[Problem requirements] Restate the full set of records exactly, without adding or dropping a word.

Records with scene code
▬▬▬

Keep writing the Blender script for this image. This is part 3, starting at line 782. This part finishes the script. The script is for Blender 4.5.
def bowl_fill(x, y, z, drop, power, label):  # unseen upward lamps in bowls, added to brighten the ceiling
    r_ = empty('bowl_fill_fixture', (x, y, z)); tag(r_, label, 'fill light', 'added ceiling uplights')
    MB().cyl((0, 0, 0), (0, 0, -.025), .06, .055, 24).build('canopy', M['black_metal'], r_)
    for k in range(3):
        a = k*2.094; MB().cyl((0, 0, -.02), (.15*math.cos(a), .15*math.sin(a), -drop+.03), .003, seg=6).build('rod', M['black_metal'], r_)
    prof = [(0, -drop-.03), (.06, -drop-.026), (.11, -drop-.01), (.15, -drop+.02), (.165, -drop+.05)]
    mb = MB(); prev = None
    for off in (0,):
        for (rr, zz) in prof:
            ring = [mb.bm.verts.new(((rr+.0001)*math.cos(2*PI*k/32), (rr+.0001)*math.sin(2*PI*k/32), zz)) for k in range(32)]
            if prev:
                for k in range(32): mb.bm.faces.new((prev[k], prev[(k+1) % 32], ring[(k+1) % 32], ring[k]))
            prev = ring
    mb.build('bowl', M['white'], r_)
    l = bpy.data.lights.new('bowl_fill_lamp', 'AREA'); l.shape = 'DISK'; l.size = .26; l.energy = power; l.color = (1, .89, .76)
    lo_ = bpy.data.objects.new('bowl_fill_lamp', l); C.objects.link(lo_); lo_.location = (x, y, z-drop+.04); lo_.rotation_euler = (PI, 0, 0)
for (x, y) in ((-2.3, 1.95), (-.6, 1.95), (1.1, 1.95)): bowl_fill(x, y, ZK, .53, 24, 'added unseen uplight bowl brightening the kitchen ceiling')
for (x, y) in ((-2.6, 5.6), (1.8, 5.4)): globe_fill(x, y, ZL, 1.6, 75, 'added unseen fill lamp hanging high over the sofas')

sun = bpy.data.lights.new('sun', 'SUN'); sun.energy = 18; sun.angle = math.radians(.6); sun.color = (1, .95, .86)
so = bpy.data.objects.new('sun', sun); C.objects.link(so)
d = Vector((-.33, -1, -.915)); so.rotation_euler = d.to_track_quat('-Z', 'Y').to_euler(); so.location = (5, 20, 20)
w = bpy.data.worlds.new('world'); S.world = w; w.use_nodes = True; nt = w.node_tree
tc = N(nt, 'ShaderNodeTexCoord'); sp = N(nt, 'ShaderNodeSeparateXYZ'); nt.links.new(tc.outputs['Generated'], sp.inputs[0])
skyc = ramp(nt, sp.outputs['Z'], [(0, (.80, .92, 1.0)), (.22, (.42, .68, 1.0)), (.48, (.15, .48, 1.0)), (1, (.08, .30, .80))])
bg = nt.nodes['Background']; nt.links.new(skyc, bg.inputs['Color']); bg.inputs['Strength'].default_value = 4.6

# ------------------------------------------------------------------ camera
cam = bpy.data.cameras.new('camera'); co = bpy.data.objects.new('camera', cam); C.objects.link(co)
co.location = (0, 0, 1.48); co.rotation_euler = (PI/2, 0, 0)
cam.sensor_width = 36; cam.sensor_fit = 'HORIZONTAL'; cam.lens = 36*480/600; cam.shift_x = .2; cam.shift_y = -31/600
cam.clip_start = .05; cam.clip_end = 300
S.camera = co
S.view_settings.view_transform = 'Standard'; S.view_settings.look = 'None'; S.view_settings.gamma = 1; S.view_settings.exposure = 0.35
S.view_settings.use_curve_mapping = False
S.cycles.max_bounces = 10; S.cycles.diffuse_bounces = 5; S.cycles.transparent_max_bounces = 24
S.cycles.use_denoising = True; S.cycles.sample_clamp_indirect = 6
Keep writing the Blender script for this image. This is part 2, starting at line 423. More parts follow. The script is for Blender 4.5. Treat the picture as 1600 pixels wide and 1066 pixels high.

▬▬▬

[Solution to the exercise]
Keep writing the Blender script for this image. This is part 3, starting at line 782. This part finishes the script. The script is for Blender 4.5.
def bowl_fill(x, y, z, drop, power, label):  # unseen upward lamps in bowls, added to brighten the ceiling
    r_ = empty('bowl_fill_fixture', (x, y, z)); tag(r_, label, 'fill light', 'added ceiling uplights')
    MB().cyl((0, 0, 0), (0, 0, -.025), .06, .055, 24).build('canopy', M['black_metal'], r_)
    for k in range(3):
        a = k*2.094; MB().cyl((0, 0, -.02), (.15*math.cos(a), .15*math.sin(a), -drop+.03), .003, seg=6).build('rod', M['black_metal'], r_)
    prof = [(0, -drop-.03), (.06, -drop-.026), (.11, -drop-.01), (.15, -drop+.02), (.165, -drop+.05)]
    mb = MB(); prev = None
    for off in (0,):
        for (rr, zz) in prof:
            ring = [mb.bm.verts.new(((rr+.0001)*math.cos(2*PI*k/32), (rr+.0001)*math.sin(2*PI*k/32), zz)) for k in range(32)]
            if prev:
                for k in range(32): mb.bm.faces.new((prev[k], prev[(k+1) % 32], ring[(k+1) % 32], ring[k]))
            prev = ring
    mb.build('bowl', M['white'], r_)
    l = bpy.data.lights.new('bowl_fill_lamp', 'AREA'); l.shape = 'DISK'; l.size = .26; l.energy = power; l.color = (1, .89, .76)
    lo_ = bpy.data.objects.new('bowl_fill_lamp', l); C.objects.link(lo_); lo_.location = (x, y, z-drop+.04); lo_.rotation_euler = (PI, 0, 0)
for (x, y) in ((-2.3, 1.95), (-.6, 1.95), (1.1, 1.95)): bowl_fill(x, y, ZK, .53, 24, 'added unseen uplight bowl brightening the kitchen ceiling')
for (x, y) in ((-2.6, 5.6), (1.8, 5.4)): globe_fill(x, y, ZL, 1.6, 75, 'added unseen fill lamp hanging high over the sofas')

sun = bpy.data.lights.new('sun', 'SUN'); sun.energy = 18; sun.angle = math.radians(.6); sun.color = (1, .95, .86)
so = bpy.data.objects.new('sun', sun); C.objects.link(so)
d = Vector((-.33, -1, -.915)); so.rotation_euler = d.to_track_quat('-Z', 'Y').to_euler(); so.location = (5, 20, 20)
w = bpy.data.worlds.new('world'); S.world = w; w.use_nodes = True; nt = w.node_tree
tc = N(nt, 'ShaderNodeTexCoord'); sp = N(nt, 'ShaderNodeSeparateXYZ'); nt.links.new(tc.outputs['Generated'], sp.inputs[0])
skyc = ramp(nt, sp.outputs['Z'], [(0, (.80, .92, 1.0)), (.22, (.42, .68, 1.0)), (.48, (.15, .48, 1.0)), (1, (.08, .30, .80))])
bg = nt.nodes['Background']; nt.links.new(skyc, bg.inputs['Color']); bg.inputs['Strength'].default_value = 4.6

# ------------------------------------------------------------------ camera
cam = bpy.data.cameras.new('camera'); co = bpy.data.objects.new('camera', cam); C.objects.link(co)
co.location = (0, 0, 1.48); co.rotation_euler = (PI/2, 0, 0)
cam.sensor_width = 36; cam.sensor_fit = 'HORIZONTAL'; cam.lens = 36*480/600; cam.shift_x = .2; cam.shift_y = -31/600
cam.clip_start = .05; cam.clip_end = 300
S.camera = co
S.view_settings.view_transform = 'Standard'; S.view_settings.look = 'None'; S.view_settings.gamma = 1; S.view_settings.exposure = 0.35
S.view_settings.use_curve_mapping = False
S.cycles.max_bounces = 10; S.cycles.diffuse_bounces = 5; S.cycles.transparent_max_bounces = 24
S.cycles.use_denoising = True; S.cycles.sample_clamp_indirect = 6
Keep writing the Blender script for this image. This is part 2, starting at line 423. More parts follow. The script is for Blender 4.5. Treat the picture as 1600 pixels wide and 1066 pixels high.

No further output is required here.